DURHAM LITERATURE FESTIVAL 2000

 


GEOFF DYER

Geoff Dyer was born in Cheltenham in 1958. He ‘rode an educational escalator’ which took him from the local Grammar School to Corpus Christi College, Oxford.

His first book, Ways of Telling, published in1986, written while living on the dole in London, was a critical study of the writer John Berger, who has been the biggest influence on his subsequent writing. In 1989 he published The Colour of Memory (Cape/Abacus), a novel which recorded the life of a group of friends in Brixton.

In 1990 he was one of four writers – with Jenny Diski, Marina Warner and Edmund White – who each contributed a 15 minute script based on the theme of Seduction which was broadcast on Channel 4. In 1991 he spent three months in New Orleans, writing the first draft of the novel, The Search, which was published by Hamish Hamilton in 1993. A Shadow into the Future, the radio adaptation of his book The Missing of the Somme wasbroadcast on the eve of the 80th anniversary of the Somme on BBC Radio 3.

But Beautiful, has been acclaimed in the United States, as the best book ever written about jazz. He has written on art, photography, Indian classical music, sculpture, boxing and film. Going far beyond the call of journalistic duty he spent three days with heavy rockers Def Leppard in Seoul, South Korea for the Guardian.
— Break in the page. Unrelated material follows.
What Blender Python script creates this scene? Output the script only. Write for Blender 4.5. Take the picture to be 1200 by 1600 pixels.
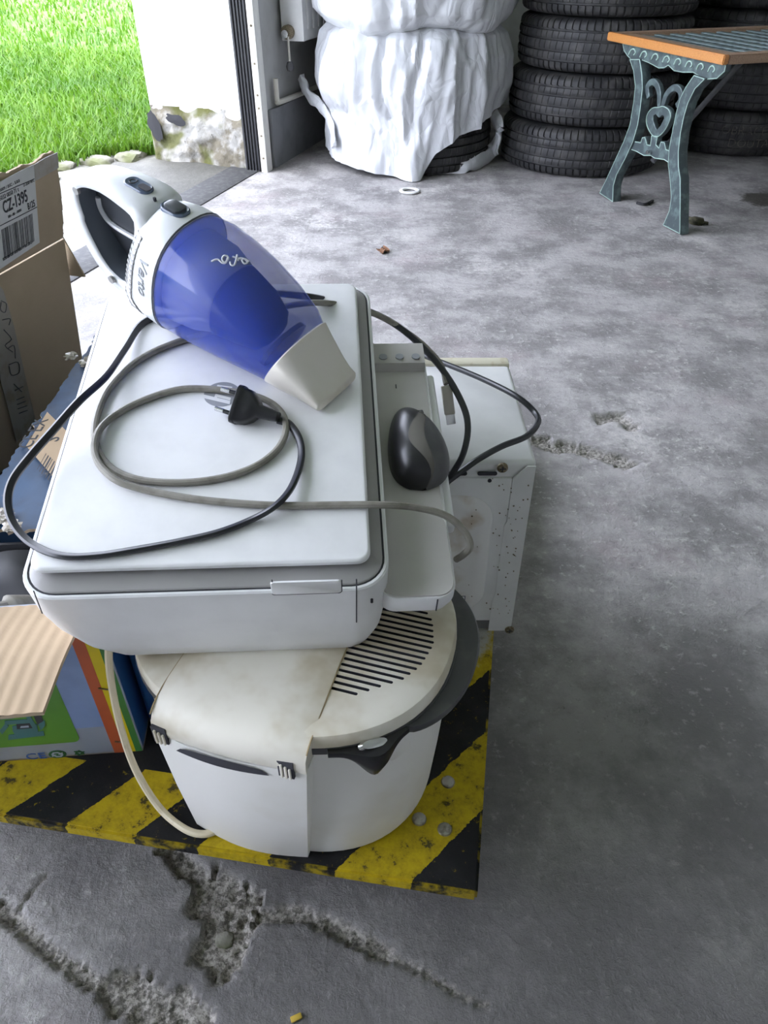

For Esquire he has flown in a Mig-29 over Moscow, learnt to scuba dive in Egypt, abseiled in Australia and travelled around the deserts of Western United. He has recently returned from white-water rafting in the Zambesi. Esquire also sent him to learn to free-fall parachute. Dyer completed his training and then, chickened out. The account of his own inadequacies that was subsequently published turned abject failure into a triumph. His latest novel, Paris Trance was published in paperback in March 1999 and a collection of essays, Anglo-English Attitudes, was published in September 1999.